■ **GIVEN EXERCISE**
Gather every line below where "script" appears.

-- EXERCISE DATA start --

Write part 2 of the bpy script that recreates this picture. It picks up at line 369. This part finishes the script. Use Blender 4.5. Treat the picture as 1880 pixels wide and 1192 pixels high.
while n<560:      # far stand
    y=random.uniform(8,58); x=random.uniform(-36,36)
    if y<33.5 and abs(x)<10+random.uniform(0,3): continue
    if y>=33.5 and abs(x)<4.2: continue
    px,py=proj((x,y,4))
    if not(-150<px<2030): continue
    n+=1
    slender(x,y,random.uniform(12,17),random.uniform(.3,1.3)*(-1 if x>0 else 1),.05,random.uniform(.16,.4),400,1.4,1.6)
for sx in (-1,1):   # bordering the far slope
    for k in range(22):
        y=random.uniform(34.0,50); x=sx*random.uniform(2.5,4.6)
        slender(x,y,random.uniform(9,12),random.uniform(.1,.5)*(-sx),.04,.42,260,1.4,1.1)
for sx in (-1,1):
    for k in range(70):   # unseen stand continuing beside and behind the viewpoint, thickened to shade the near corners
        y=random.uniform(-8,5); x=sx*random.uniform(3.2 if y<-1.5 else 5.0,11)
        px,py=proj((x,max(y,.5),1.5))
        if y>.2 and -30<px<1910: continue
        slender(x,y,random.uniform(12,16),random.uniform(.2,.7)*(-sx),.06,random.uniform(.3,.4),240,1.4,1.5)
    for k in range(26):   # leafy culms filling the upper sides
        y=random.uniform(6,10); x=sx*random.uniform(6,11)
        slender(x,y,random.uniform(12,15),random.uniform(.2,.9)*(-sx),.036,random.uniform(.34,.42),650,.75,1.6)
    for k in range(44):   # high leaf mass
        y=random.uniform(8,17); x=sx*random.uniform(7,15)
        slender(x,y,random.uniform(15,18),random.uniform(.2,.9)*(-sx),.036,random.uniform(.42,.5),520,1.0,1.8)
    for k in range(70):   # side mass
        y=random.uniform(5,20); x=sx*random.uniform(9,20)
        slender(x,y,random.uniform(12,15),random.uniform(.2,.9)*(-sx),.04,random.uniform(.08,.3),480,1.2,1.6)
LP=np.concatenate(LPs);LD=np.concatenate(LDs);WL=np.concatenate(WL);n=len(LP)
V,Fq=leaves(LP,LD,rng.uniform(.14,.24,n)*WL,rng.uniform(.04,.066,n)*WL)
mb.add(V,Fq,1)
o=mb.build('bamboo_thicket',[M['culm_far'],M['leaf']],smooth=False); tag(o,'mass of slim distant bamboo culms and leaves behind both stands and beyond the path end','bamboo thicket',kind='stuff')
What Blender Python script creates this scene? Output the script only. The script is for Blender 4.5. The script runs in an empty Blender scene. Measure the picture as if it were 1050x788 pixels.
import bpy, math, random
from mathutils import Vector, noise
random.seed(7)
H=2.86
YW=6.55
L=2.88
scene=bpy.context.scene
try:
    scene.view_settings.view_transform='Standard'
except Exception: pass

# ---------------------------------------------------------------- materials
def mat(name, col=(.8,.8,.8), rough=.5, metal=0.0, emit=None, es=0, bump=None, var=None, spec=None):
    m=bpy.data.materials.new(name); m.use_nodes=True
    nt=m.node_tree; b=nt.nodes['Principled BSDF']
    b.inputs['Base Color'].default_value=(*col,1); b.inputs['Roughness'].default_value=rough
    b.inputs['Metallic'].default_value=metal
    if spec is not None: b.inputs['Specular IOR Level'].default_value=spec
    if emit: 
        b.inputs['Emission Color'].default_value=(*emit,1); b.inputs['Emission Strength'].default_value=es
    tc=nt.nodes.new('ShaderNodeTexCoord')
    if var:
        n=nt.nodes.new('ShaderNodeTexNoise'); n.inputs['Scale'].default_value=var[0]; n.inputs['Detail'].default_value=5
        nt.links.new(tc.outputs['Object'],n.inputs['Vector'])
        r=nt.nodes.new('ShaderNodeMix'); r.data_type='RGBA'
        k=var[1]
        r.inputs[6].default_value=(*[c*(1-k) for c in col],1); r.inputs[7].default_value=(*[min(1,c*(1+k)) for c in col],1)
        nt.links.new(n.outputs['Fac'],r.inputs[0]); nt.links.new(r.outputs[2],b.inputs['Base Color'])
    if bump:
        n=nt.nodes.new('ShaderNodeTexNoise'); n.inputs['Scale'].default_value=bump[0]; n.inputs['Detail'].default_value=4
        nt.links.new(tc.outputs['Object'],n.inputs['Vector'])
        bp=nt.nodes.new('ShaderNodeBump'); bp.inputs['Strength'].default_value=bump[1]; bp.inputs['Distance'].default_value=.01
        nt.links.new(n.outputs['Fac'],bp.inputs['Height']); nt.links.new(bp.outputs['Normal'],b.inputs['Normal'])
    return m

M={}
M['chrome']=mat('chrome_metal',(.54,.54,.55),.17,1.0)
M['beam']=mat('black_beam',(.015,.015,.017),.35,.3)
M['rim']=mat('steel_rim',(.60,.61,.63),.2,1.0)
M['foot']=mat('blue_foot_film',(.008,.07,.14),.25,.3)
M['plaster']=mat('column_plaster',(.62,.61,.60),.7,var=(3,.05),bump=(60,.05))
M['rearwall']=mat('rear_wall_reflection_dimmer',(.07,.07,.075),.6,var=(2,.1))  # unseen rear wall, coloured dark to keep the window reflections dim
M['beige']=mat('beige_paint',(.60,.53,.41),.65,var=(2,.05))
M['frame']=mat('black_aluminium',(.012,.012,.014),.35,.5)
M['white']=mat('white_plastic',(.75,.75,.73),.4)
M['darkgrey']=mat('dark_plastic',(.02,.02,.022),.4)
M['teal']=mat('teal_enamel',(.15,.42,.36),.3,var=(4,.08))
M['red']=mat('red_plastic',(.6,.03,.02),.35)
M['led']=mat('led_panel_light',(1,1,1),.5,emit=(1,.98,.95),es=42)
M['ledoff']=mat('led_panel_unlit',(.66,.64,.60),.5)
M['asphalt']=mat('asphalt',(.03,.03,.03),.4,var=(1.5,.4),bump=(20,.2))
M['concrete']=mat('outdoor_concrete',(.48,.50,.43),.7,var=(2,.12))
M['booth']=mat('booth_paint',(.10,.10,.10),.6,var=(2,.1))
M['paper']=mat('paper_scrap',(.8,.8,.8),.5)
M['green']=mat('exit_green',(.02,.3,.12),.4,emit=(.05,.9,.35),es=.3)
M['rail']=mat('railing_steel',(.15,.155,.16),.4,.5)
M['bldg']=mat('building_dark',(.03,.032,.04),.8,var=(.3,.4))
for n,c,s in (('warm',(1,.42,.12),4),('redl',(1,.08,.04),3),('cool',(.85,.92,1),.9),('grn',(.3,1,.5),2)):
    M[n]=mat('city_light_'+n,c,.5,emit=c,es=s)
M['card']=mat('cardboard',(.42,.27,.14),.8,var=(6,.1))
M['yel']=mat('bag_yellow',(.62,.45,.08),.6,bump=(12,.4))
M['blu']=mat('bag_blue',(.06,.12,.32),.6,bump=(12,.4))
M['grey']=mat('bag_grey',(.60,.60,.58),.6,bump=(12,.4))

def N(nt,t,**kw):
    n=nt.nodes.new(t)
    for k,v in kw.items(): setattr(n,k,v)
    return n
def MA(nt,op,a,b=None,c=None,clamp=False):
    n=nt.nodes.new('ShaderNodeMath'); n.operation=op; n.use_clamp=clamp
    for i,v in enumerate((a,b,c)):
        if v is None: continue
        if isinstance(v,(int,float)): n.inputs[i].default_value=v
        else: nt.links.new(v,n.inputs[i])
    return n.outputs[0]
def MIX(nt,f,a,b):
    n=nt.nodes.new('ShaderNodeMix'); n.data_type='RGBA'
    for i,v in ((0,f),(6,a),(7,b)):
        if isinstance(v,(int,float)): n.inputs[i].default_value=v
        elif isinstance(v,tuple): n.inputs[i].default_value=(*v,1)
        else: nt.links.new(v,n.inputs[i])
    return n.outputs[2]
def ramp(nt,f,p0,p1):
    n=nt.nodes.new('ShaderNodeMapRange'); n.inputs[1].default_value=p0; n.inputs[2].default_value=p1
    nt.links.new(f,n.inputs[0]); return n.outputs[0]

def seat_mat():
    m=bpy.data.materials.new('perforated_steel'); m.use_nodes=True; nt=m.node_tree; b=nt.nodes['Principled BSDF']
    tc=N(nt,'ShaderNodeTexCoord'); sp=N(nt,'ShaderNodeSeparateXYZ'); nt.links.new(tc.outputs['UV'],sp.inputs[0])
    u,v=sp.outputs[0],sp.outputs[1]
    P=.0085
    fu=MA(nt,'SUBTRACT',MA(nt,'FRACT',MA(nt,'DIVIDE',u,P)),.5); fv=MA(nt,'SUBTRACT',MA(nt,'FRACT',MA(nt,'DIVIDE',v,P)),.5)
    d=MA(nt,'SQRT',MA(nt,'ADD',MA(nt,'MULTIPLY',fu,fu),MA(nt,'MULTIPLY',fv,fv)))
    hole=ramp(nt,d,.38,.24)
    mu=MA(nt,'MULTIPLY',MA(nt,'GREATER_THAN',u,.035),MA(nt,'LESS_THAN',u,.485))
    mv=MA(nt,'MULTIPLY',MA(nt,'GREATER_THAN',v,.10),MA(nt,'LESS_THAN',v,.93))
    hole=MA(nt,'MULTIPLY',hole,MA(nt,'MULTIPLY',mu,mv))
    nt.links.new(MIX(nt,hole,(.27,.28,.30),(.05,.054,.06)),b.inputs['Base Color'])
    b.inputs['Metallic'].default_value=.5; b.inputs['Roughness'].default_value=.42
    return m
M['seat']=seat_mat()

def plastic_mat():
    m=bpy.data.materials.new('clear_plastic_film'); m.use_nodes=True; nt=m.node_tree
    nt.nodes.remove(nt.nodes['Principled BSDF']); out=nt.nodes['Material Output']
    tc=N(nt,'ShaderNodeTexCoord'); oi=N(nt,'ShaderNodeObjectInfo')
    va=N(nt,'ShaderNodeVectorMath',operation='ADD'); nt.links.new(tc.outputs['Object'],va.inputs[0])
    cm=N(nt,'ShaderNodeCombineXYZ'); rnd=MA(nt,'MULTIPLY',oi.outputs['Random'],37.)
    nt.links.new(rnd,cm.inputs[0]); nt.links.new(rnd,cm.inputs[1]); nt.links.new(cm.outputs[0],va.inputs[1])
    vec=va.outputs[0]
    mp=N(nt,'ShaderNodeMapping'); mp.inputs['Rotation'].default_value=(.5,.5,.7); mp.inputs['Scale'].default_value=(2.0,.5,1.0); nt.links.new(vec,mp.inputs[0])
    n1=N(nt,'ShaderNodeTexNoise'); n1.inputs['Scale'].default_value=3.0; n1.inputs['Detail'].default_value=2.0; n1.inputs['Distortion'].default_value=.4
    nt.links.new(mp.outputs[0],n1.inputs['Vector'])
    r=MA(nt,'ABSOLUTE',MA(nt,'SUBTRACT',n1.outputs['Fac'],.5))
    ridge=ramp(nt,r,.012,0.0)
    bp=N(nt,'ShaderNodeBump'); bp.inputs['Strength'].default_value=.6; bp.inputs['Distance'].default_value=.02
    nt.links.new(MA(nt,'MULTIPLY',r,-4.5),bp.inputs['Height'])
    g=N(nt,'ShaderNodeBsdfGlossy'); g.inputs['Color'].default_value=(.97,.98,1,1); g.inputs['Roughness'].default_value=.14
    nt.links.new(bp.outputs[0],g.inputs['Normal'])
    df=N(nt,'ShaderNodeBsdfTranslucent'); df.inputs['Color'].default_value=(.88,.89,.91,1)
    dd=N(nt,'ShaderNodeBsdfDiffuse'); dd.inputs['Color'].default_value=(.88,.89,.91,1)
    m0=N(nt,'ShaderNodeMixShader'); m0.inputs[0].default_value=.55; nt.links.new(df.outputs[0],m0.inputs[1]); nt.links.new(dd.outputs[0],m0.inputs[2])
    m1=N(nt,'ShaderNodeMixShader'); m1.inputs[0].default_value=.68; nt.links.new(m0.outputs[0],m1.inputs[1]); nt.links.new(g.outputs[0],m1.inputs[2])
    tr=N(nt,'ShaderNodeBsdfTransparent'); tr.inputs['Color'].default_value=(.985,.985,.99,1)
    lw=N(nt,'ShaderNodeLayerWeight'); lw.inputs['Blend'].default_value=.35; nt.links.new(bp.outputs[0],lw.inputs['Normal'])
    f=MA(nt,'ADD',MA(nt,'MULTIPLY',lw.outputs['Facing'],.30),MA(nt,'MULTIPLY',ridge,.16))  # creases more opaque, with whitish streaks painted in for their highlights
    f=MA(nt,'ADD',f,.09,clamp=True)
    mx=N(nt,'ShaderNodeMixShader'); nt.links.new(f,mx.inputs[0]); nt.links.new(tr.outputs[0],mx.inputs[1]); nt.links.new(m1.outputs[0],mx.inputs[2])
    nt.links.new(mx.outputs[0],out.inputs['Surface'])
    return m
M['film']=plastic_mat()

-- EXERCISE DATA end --

■ **EXERCISE ANSWER**
Write part 2 of the bpy script that recreates this picture. It picks up at line 369. This part finishes the script. Use Blender 4.5. Treat the picture as 1880 pixels wide and 1192 pixels high.
What Blender Python script creates this scene? Output the script only. The script is for Blender 4.5. The script runs in an empty Blender scene. Measure the picture as if it were 1050x788 pixels.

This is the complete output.